When I merged on to the expressway to head way out into the suburbs, I immediately pulled out my phone and started dialing. I thought I'd fill up the time and silence by talking to one of my friends, but no one was available. Instead, I took a breath, put in a CD I love and sang every line of every song, really listening to the words I belted out toward the road ahead of me.
When I pulled up to the client's house where the meeting was scheduled, I took another breath. Her home, nestled into the side of a hill, is surrounded by huge, old oak trees and the sound of the birds and breeze made it feel a million miles from the highway.
The client is a friend, my former life coach who I connected with outside of our work together and who now needs help building her own business. She is high-energy and we had a lot to catch up on. We squealed to see each other, hugged many times, showed pictures of my boy and her new husband, talked fast and buzzed through her beautiful home and the yard outside where echinacea created a butterfly garden. She offered me a cup of coffee before we began our meeting and she whipped out cream and sugar and silver spoons. It was a flurry.
And then, in a silent snap, she stopped. She closed her eyes, pulled out two coffee cups from the cabinet, turned and handed me one of them. She said another former client and friend gave the set of cups to her, each with an inspirational word printed plainly on the white china -- create, motivate, dream.
"I feel like this is yours," she said and handed me the coffee, steaming still, in a mug that said pause. "Funny. It is the only one in the set that is about being rather than doing."

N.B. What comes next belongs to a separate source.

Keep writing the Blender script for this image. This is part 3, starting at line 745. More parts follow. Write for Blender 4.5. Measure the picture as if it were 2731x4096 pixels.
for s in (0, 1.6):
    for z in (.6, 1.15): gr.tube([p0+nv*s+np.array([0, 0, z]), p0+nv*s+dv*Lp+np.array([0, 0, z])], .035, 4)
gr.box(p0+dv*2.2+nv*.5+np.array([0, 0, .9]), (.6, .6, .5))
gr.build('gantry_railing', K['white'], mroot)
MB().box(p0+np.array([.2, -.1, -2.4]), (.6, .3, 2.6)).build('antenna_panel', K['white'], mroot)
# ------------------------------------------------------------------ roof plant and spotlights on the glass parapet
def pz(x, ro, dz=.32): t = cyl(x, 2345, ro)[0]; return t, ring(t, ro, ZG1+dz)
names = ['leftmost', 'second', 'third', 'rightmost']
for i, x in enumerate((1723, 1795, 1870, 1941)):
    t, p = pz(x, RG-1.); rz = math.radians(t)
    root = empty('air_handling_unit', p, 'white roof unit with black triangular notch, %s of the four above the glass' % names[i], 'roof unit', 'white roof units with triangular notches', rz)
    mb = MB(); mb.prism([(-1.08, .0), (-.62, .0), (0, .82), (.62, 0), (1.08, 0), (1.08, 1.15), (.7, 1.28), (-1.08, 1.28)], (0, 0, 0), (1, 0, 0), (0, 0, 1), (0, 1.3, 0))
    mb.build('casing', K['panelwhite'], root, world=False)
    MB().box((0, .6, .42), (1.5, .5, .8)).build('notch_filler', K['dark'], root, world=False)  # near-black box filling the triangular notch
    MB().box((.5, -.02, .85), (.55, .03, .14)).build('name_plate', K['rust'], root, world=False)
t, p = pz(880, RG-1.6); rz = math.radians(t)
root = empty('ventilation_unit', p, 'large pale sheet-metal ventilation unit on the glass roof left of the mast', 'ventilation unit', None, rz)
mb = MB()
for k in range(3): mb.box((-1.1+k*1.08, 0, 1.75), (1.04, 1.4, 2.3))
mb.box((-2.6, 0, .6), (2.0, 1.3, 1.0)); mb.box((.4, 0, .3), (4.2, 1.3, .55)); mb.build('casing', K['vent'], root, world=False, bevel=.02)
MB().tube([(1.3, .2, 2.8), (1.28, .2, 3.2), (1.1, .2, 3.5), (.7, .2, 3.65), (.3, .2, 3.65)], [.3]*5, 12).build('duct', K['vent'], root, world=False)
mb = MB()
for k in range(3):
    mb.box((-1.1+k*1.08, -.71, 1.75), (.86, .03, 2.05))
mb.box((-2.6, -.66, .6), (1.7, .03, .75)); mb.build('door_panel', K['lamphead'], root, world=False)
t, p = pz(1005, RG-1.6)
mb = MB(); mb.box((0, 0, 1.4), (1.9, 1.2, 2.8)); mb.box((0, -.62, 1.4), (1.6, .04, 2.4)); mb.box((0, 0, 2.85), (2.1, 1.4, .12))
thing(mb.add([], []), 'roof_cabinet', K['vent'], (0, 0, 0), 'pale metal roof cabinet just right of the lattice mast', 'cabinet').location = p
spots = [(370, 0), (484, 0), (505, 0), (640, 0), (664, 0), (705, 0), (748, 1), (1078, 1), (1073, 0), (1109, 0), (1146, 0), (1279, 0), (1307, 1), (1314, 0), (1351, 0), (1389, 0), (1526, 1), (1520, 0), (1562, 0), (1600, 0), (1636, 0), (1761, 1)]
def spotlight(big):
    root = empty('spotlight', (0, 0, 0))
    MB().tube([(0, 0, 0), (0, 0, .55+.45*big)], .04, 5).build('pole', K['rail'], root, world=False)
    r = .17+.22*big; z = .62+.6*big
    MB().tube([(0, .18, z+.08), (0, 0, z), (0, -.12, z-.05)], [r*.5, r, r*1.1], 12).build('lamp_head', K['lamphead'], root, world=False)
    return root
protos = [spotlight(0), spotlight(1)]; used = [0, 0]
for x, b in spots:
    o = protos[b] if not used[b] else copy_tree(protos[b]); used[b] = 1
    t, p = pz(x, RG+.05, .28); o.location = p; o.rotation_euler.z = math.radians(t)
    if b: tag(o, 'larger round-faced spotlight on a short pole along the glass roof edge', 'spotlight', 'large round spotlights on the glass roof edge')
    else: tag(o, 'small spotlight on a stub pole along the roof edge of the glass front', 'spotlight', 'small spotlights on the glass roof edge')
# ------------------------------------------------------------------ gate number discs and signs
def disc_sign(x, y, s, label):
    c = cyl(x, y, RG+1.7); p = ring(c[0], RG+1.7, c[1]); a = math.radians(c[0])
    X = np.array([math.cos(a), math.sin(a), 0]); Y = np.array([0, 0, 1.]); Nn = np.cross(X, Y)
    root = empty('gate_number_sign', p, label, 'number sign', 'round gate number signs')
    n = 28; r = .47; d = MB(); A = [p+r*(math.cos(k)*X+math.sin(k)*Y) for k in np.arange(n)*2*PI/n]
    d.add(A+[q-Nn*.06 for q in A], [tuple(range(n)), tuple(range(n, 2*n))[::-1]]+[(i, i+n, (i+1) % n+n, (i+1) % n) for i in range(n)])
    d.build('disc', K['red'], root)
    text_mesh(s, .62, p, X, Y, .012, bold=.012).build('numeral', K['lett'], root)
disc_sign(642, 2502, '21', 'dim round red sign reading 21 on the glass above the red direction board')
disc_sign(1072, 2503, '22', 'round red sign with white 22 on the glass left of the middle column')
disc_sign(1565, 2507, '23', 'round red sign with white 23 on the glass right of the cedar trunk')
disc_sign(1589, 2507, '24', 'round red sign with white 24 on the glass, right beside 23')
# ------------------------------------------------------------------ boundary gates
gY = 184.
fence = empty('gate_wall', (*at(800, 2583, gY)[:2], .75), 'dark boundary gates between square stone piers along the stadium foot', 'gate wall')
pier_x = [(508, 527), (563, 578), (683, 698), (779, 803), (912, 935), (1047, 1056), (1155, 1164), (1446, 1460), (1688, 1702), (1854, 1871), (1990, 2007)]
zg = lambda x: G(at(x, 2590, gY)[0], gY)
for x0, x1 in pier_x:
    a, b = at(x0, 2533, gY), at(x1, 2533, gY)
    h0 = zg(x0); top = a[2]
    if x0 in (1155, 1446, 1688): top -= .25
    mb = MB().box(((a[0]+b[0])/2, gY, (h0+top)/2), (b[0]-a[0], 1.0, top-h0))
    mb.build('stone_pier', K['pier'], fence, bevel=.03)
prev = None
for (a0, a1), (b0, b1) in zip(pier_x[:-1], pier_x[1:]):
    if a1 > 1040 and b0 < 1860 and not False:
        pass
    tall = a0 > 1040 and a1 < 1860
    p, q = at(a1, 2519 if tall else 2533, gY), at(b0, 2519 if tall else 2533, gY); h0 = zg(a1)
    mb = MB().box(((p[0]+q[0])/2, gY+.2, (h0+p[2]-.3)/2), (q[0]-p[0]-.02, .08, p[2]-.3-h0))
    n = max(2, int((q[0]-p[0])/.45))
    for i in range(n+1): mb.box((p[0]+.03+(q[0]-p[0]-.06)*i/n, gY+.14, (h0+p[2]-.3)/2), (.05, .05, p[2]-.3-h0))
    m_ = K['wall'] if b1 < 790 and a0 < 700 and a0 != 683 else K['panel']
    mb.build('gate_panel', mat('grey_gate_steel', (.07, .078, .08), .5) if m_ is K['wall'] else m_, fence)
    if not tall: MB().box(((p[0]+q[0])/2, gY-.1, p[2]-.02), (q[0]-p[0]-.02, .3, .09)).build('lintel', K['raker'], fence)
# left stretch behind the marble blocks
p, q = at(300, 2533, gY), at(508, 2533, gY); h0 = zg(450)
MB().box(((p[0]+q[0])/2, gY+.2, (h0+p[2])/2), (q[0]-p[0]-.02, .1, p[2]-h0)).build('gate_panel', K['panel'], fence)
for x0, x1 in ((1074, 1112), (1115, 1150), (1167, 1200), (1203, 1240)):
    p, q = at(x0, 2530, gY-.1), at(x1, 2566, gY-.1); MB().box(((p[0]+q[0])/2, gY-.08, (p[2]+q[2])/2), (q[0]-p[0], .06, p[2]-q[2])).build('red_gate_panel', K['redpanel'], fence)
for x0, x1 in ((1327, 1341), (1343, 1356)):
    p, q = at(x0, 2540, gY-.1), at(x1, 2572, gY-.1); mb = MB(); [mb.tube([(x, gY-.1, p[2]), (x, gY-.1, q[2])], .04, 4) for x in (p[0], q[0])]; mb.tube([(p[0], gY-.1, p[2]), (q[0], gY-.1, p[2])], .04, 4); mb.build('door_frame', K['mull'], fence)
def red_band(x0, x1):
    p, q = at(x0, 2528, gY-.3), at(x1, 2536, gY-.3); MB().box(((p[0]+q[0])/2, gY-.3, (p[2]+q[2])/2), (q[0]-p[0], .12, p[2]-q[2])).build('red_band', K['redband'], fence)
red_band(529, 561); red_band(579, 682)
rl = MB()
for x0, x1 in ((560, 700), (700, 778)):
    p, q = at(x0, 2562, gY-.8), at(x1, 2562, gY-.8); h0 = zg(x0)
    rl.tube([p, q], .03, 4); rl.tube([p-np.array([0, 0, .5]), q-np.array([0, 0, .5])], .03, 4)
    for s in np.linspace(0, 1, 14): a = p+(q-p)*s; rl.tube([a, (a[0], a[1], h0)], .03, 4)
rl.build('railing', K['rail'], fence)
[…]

It was the message I needed, clearly. We got a lot accomplished in our few hours together, and I had a chance to listen to the entirety of that CD again as I made my way back into the city. I made lists and outlined some goals for each of us in working together, we talked candidly about money and compensation, and I gave her a week-long blog seminar in a matter of minutes. But even as I drank my coffee, filling my veins and my thoughts with caffeine and adrenaline of a new project with an old friend, of taking a break from my crazy life to take on even more, I could feel the word underneath my fingers: pause.
My day off wasn't sleeping in or laying in the sun. It wasn't cocktails or staying in my pajamas or unscheduled. It was a full day and a day full of energy and anticipation and things to do. But even in that, there was a stillness, a quiet, that little pause that painted the whole day. That was refreshing. That, I needed.
I have a lot of work to do before I get to the place where I can healthfully unplug and wind down and take a real vacation. I need that too, and I know it will be good for me once I get there. For now, I'm going to be good with those days scattered here and there, when slowing down, singing, being still -- even with coffee and CDs and clients -- is enough.
How did you spend your last day off? What gives your week the pause you need?